Confused? After a while, you can drop the name tags. “The Tudors” gradually gains dramatic traction as cast members either lose their heads or bed down for the long soap-opera haul.
And the plot finds its convincing center once Anne Boleyn — played with inspiration by newcomer Natalie Dormer — enters Henry’s life in the third episode.
Dormer’s bewitching face (“Those eyes are like dark hooks for the soul,” says her court-diplomat father) can shift from angel to arch manipulator with a simple head turn or cocked brow. Just two years out of London acting school, Dormer, 23, was signed immediately after an incendiary audition with Rhys Meyers.
“Chemistry was of obvious significance and importance. And Jonny and I just hit it off. Within five minutes of meeting him, we were doing love scenes. I mean, this is the actor’s life!” Dormer said, covering her face in mock embarrassment.
Dormer says she read four biographies of Anne Boleyn to get into her character and is thrilled to be playing “such a firecracker — one of the first emancipated, independent young girls in British history.”
Set against such youthful exuberance is Neill, 59, who spends much of “The Tudors” telling the king how to play his cards — but ends up losing everything because he can’t persuade the pope to annul Henry’s marriage to Catherine.
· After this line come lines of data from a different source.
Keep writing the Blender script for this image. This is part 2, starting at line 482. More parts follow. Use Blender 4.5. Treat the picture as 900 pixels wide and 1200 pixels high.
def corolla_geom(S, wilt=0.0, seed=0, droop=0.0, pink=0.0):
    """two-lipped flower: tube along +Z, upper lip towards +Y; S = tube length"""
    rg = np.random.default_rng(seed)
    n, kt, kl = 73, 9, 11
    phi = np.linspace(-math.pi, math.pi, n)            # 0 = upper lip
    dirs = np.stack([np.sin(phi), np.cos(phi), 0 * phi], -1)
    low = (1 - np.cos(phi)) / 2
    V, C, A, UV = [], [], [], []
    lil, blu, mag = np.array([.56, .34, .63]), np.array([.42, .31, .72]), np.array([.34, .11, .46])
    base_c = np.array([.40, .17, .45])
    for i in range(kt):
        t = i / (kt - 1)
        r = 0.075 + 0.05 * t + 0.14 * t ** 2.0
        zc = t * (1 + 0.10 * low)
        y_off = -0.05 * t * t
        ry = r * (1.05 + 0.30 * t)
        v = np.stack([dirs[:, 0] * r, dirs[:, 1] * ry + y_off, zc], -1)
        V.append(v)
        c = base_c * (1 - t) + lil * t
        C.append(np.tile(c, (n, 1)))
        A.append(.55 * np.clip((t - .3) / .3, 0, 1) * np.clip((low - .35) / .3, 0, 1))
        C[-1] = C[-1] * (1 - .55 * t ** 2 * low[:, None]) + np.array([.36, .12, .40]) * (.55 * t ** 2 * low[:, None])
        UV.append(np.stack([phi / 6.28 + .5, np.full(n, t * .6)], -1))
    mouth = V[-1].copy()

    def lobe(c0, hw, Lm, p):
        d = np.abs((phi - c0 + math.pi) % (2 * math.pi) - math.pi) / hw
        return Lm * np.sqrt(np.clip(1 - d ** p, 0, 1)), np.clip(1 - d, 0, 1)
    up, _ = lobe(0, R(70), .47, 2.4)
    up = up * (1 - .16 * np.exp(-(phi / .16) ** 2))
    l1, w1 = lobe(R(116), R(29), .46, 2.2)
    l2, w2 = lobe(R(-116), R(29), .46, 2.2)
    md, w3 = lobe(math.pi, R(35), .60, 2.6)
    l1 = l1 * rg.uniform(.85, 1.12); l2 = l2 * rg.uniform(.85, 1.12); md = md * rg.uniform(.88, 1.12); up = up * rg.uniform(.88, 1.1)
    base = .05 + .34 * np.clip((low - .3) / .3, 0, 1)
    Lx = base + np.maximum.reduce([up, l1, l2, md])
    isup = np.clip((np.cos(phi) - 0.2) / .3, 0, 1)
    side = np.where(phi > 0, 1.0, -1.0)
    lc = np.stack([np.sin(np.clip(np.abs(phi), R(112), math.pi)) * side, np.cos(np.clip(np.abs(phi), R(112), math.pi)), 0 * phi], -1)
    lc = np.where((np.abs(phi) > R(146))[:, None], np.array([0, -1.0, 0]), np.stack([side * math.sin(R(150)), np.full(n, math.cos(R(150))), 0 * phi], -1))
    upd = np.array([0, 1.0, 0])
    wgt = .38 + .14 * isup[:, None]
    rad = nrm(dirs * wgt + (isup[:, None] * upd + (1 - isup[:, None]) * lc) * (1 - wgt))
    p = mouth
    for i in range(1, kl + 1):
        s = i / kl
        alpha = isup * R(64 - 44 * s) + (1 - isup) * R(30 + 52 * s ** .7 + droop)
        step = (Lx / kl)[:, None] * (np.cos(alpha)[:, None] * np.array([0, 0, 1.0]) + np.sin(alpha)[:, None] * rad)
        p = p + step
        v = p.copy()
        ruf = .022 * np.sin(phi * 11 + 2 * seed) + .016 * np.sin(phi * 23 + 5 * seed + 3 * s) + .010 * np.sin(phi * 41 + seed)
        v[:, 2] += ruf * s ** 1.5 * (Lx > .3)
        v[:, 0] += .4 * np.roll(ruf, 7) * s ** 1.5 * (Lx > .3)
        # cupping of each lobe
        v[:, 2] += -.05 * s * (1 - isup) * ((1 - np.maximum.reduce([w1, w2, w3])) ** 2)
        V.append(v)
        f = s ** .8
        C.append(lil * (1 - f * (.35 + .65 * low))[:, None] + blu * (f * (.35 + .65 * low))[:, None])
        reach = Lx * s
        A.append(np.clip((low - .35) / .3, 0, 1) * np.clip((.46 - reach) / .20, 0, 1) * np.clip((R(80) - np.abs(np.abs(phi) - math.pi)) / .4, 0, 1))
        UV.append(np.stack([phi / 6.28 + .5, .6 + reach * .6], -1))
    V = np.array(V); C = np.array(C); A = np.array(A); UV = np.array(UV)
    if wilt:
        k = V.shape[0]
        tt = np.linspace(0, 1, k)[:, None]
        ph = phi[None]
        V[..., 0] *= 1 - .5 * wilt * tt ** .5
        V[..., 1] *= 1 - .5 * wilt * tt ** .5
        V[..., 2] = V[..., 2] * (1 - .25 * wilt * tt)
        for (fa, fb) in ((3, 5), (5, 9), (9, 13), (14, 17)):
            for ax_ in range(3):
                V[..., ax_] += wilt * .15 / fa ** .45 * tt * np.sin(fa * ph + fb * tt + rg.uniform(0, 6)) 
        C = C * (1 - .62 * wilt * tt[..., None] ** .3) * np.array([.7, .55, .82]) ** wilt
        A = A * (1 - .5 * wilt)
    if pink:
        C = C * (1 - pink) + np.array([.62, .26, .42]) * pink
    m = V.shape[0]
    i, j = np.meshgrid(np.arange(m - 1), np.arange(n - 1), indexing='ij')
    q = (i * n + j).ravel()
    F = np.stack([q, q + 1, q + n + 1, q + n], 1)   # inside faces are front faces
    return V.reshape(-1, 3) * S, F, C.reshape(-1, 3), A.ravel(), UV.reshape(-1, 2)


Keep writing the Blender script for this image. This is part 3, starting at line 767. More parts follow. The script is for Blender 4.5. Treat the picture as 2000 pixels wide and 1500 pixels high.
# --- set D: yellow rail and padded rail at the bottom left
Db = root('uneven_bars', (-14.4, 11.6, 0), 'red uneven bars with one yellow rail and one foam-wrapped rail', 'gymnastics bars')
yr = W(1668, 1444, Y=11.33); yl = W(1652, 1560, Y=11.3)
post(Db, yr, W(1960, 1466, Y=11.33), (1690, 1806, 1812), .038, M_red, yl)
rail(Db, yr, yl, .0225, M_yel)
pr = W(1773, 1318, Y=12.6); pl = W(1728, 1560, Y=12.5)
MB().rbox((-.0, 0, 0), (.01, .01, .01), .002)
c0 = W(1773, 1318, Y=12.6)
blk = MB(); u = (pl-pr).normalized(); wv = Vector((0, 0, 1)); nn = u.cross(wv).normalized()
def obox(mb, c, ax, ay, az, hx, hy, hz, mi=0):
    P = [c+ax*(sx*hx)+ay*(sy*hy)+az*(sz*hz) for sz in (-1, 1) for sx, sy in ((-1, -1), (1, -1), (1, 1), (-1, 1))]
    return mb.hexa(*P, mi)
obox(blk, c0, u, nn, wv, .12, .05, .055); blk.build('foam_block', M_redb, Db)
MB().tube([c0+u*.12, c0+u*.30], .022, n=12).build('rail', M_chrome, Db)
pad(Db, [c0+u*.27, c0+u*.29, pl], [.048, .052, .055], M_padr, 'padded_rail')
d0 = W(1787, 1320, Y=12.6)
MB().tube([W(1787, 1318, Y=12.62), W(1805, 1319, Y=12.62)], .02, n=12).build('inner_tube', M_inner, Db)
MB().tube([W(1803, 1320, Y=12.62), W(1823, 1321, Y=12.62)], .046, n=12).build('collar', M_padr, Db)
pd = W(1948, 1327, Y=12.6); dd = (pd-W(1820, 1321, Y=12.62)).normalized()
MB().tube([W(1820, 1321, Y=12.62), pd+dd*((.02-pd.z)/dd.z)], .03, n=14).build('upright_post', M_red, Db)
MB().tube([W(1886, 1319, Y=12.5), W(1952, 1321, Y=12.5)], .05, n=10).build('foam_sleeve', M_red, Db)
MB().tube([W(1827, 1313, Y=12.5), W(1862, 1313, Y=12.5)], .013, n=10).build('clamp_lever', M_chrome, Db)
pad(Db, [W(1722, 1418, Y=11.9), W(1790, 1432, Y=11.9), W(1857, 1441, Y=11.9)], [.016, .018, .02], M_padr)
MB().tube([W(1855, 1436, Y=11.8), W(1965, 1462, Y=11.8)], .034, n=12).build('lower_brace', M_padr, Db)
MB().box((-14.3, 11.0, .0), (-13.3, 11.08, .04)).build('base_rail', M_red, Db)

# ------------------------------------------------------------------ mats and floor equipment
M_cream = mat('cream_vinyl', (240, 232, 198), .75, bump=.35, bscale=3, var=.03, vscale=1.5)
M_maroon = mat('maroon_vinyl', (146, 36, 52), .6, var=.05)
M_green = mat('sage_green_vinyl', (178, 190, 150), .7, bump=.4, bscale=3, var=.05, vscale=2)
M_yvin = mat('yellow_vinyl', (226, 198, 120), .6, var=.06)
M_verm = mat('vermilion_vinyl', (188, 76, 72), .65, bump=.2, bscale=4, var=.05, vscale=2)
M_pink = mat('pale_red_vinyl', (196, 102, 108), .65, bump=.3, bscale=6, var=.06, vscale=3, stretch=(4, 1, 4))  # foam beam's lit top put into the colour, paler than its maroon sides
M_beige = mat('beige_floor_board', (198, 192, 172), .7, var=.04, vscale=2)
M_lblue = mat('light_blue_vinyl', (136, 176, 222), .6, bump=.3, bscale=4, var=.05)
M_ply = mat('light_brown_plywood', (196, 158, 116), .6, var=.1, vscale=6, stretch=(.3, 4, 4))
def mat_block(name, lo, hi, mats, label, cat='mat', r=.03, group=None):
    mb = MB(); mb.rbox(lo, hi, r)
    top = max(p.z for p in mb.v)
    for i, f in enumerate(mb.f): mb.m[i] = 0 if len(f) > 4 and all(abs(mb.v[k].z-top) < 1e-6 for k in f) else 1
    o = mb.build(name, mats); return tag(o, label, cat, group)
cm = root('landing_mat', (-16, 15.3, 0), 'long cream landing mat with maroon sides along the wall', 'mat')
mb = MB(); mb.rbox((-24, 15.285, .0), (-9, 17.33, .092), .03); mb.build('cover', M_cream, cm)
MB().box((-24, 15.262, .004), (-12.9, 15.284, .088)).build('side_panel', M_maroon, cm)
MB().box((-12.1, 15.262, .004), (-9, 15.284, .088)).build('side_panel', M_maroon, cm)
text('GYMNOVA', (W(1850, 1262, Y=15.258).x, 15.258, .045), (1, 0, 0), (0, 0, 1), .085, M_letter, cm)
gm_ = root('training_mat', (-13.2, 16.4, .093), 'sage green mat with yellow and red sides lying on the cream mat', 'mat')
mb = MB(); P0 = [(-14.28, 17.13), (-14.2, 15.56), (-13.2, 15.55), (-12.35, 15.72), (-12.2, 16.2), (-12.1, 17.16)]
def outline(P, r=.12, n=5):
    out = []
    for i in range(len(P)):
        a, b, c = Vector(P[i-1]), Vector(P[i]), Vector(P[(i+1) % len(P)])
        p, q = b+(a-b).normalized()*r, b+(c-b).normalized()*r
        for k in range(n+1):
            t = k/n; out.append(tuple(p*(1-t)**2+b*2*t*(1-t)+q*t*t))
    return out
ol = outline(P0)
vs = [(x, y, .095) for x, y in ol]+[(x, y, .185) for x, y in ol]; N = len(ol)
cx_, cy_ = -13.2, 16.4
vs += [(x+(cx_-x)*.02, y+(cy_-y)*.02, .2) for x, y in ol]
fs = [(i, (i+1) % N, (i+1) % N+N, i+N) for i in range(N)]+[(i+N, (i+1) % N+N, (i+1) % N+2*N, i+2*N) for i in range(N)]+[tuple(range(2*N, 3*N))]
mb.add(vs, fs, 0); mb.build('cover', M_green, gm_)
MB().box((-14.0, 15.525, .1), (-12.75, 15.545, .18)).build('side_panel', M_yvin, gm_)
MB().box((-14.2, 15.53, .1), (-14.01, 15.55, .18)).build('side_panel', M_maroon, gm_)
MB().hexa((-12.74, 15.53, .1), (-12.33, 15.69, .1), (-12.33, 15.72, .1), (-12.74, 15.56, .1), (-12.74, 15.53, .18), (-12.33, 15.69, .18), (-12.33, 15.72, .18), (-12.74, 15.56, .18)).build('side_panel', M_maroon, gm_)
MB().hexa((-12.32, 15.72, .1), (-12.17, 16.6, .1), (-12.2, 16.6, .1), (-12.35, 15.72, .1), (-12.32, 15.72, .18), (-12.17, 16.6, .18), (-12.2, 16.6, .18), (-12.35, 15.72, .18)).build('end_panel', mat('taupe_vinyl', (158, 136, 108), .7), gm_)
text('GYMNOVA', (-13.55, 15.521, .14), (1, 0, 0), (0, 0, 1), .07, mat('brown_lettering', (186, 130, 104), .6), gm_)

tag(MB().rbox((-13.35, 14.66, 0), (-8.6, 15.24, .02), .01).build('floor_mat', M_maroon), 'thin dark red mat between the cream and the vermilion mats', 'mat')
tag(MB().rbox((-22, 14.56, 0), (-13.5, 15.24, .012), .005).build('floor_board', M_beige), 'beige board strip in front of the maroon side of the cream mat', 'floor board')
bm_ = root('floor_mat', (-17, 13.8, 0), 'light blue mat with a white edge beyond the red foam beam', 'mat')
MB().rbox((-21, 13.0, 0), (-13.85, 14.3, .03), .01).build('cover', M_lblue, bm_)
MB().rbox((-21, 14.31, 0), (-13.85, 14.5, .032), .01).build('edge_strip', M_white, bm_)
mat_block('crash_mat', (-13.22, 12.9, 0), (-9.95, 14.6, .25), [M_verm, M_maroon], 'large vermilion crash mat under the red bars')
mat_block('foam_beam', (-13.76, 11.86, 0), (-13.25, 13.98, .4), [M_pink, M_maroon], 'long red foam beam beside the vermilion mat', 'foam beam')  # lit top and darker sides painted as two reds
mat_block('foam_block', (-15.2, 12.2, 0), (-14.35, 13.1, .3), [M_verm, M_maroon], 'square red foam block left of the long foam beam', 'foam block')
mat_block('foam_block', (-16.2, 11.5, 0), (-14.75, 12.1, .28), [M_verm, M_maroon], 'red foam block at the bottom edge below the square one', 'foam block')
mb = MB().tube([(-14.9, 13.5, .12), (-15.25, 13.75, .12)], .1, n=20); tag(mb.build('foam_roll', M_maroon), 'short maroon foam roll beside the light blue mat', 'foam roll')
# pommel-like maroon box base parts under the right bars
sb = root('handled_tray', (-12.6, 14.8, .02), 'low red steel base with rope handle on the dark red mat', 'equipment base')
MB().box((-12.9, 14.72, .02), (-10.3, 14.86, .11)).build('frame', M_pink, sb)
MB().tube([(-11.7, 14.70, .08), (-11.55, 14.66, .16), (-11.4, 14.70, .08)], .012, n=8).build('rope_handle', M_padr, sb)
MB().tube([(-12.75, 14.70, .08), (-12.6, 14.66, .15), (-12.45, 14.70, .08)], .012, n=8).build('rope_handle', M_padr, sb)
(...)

Showtime didn’t provide advance copies of the final four episodes, but everyone on-set concedes it ends with Wolsey’s humiliating removal as chief government minister in 1529 — and England on the precipice of Reformation. Henry’s marriage to Boleyn is still four years off, at least, according to the history books.
“I hope I can make it to the end of Season Two without losing my head. I intend to survive as long as I can,” Dormer said.
No such luck for Neill. “Everybody else is coming back presumably to do the second series, touch wood,” Neill said in his trademark delivery, equal parts dry and wry. “But I won’t be back because I’m dead.”